» **DATA PROVIDED**:
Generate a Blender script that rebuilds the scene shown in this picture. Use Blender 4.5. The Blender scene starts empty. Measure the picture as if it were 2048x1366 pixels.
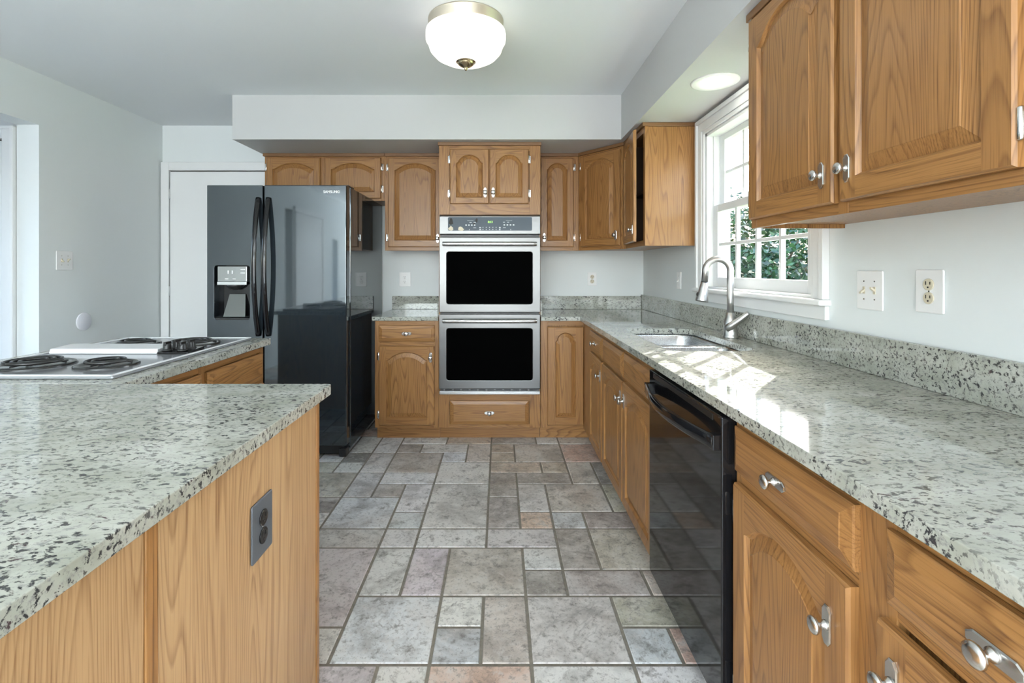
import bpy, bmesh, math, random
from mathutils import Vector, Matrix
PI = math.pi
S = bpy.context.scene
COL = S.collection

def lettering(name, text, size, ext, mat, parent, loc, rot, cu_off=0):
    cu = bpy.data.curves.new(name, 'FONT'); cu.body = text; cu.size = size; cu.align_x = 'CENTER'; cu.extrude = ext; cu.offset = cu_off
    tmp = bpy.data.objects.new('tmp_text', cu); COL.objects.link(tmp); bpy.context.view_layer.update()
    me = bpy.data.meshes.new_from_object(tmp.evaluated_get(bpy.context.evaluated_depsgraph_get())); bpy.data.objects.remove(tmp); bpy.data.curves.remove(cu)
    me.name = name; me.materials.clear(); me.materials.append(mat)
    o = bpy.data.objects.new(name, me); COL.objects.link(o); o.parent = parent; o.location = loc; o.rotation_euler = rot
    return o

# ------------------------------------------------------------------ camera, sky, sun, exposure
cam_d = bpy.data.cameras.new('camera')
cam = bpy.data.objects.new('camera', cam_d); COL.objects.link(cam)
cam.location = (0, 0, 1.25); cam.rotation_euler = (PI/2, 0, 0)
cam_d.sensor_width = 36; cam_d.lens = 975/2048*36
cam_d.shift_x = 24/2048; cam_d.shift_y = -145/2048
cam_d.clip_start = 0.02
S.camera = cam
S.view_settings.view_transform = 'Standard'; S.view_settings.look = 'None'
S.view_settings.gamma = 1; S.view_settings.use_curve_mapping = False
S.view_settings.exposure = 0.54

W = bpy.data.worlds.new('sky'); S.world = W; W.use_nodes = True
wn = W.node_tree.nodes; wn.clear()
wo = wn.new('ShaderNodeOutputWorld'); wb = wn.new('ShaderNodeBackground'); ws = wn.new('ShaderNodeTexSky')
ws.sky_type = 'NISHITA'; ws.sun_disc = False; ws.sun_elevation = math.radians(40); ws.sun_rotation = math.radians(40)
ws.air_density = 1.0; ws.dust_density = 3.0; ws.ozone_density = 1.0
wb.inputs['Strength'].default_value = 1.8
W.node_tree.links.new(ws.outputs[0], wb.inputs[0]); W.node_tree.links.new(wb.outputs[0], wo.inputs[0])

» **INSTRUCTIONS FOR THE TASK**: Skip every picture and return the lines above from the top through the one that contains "COL = S.collection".

» **ANSWER TO THE PROBLEM**:
Generate a Blender script that rebuilds the scene shown in this picture. Use Blender 4.5. The Blender scene starts empty. Measure the picture as if it were 2048x1366 pixels.
import bpy, bmesh, math, random
from mathutils import Vector, Matrix
PI = math.pi
S = bpy.context.scene
COL = S.collection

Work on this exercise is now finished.